▸ **Stated problem**:
Will you write out the data exactly, excluding every picture?

▸ **Information provided**:

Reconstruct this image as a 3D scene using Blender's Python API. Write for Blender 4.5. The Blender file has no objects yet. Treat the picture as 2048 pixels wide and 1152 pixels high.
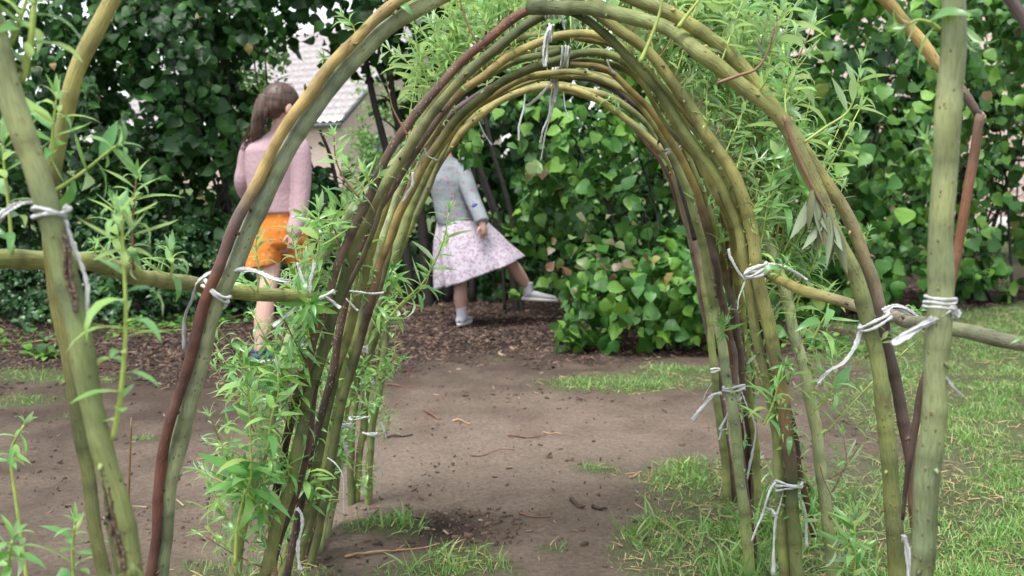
import bpy, math, random
import numpy as np
from mathutils import Vector, Matrix
R = random.Random(7)
NR = np.random.default_rng(11)
S = bpy.context.scene
col = S.collection
PI = math.pi

# ------------------------------------------------------------------ camera
CAMZ = 0.9; F = 2200.0; TH = math.atan(246 / F)
cd = bpy.data.cameras.new('camera'); cam = bpy.data.objects.new('camera', cd); col.objects.link(cam)
cam.location = (0, 0, CAMZ); cam.rotation_euler = (PI / 2 - TH, 0, 0)
cd.sensor_width = 36; cd.lens = F / 2048 * 36; cd.clip_start = 0.05; cd.clip_end = 2000
cd.dof.use_dof = True; cd.dof.focus_distance = 2.05; cd.dof.aperture_fstop = 8.0
S.camera = cam
# ------------------------------------------------------------------ world, sun
w = bpy.data.worlds.new('World'); S.world = w; w.use_nodes = True
nt = w.node_tree; nt.nodes.clear()
sky = nt.nodes.new('ShaderNodeTexSky'); sky.sky_type = 'NISHITA'; sky.sun_disc = False
SUN_EL, SUN_AZ = math.radians(68), math.radians(-150)
sky.sun_elevation = SUN_EL; sky.sun_rotation = SUN_AZ
sky.air_density = 1.0; sky.dust_density = 1.5; sky.ozone_density = 1.0
hs = nt.nodes.new('ShaderNodeHueSaturation'); hs.inputs['Saturation'].default_value = 0.3
bg = nt.nodes.new('ShaderNodeBackground'); bg.inputs['Strength'].default_value = 0.12
wo = nt.nodes.new('ShaderNodeOutputWorld')
nt.links.new(sky.outputs[0], hs.inputs['Color']); nt.links.new(hs.outputs[0], bg.inputs[0]); nt.links.new(bg.outputs[0], wo.inputs[0])
sl = bpy.data.lights.new('sun', 'SUN'); so = bpy.data.objects.new('sun', sl); col.objects.link(so)
sl.energy = 1.5; sl.angle = math.radians(20); sl.color = (1, 0.98, 0.95)
sd = Vector((math.sin(SUN_AZ) * math.cos(SUN_EL), math.cos(SUN_AZ) * math.cos(SUN_EL), math.sin(SUN_EL)))
so.rotation_euler = sd.to_track_quat('Z', 'Y').to_euler(); so.location = (0, 0, 30)
S.view_settings.view_transform = 'Standard'; S.view_settings.look = 'None'
S.view_settings.gamma = 1; S.view_settings.exposure = 1.6
S.cycles.max_bounces = 8; S.cycles.diffuse_bounces = 4; S.cycles.transmission_bounces = 4; S.cycles.transparent_max_bounces = 6

# ------------------------------------------------------------------ geometry helpers
ct, st = math.cos(TH), math.sin(TH)
def at(px, py, Y):
    x = (px - 1024) / F; y = -(py - 576) / F
    d = np.array([x, ct + y * st, -st + y * ct]); d *= Y / d[1]
    return np.array([d[0], d[1], CAMZ + d[2]])
def gnd(px, py):
    x = (px - 1024) / F; y = -(py - 576) / F
    d = np.array([x, ct + y * st, -st + y * ct]); d *= -CAMZ / d[2]
    return np.array([d[0], d[1], 0.0])
def npx(px, Y): return px * Y / F          # pixels -> metres at depth Y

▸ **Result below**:
Reconstruct this image as a 3D scene using Blender's Python API. Write for Blender 4.5. The Blender file has no objects yet. Treat the picture as 2048 pixels wide and 1152 pixels high.
import bpy, math, random
import numpy as np
from mathutils import Vector, Matrix
R = random.Random(7)
NR = np.random.default_rng(11)
S = bpy.context.scene
col = S.collection
PI = math.pi

# ------------------------------------------------------------------ camera
CAMZ = 0.9; F = 2200.0; TH = math.atan(246 / F)
cd = bpy.data.cameras.new('camera'); cam = bpy.data.objects.new('camera', cd); col.objects.link(cam)
cam.location = (0, 0, CAMZ); cam.rotation_euler = (PI / 2 - TH, 0, 0)
cd.sensor_width = 36; cd.lens = F / 2048 * 36; cd.clip_start = 0.05; cd.clip_end = 2000
cd.dof.use_dof = True; cd.dof.focus_distance = 2.05; cd.dof.aperture_fstop = 8.0
S.camera = cam
# ------------------------------------------------------------------ world, sun
w = bpy.data.worlds.new('World'); S.world = w; w.use_nodes = True
nt = w.node_tree; nt.nodes.clear()
sky = nt.nodes.new('ShaderNodeTexSky'); sky.sky_type = 'NISHITA'; sky.sun_disc = False
SUN_EL, SUN_AZ = math.radians(68), math.radians(-150)
sky.sun_elevation = SUN_EL; sky.sun_rotation = SUN_AZ
sky.air_density = 1.0; sky.dust_density = 1.5; sky.ozone_density = 1.0
hs = nt.nodes.new('ShaderNodeHueSaturation'); hs.inputs['Saturation'].default_value = 0.3
bg = nt.nodes.new('ShaderNodeBackground'); bg.inputs['Strength'].default_value = 0.12
wo = nt.nodes.new('ShaderNodeOutputWorld')
nt.links.new(sky.outputs[0], hs.inputs['Color']); nt.links.new(hs.outputs[0], bg.inputs[0]); nt.links.new(bg.outputs[0], wo.inputs[0])
sl = bpy.data.lights.new('sun', 'SUN'); so = bpy.data.objects.new('sun', sl); col.objects.link(so)
sl.energy = 1.5; sl.angle = math.radians(20); sl.color = (1, 0.98, 0.95)
sd = Vector((math.sin(SUN_AZ) * math.cos(SUN_EL), math.cos(SUN_AZ) * math.cos(SUN_EL), math.sin(SUN_EL)))
so.rotation_euler = sd.to_track_quat('Z', 'Y').to_euler(); so.location = (0, 0, 30)
S.view_settings.view_transform = 'Standard'; S.view_settings.look = 'None'
S.view_settings.gamma = 1; S.view_settings.exposure = 1.6
S.cycles.max_bounces = 8; S.cycles.diffuse_bounces = 4; S.cycles.transmission_bounces = 4; S.cycles.transparent_max_bounces = 6

# ------------------------------------------------------------------ geometry helpers
ct, st = math.cos(TH), math.sin(TH)
def at(px, py, Y):
    x = (px - 1024) / F; y = -(py - 576) / F
    d = np.array([x, ct + y * st, -st + y * ct]); d *= Y / d[1]
    return np.array([d[0], d[1], CAMZ + d[2]])
def gnd(px, py):
    x = (px - 1024) / F; y = -(py - 576) / F
    d = np.array([x, ct + y * st, -st + y * ct]); d *= -CAMZ / d[2]
    return np.array([d[0], d[1], 0.0])
def npx(px, Y): return px * Y / F          # pixels -> metres at depth Y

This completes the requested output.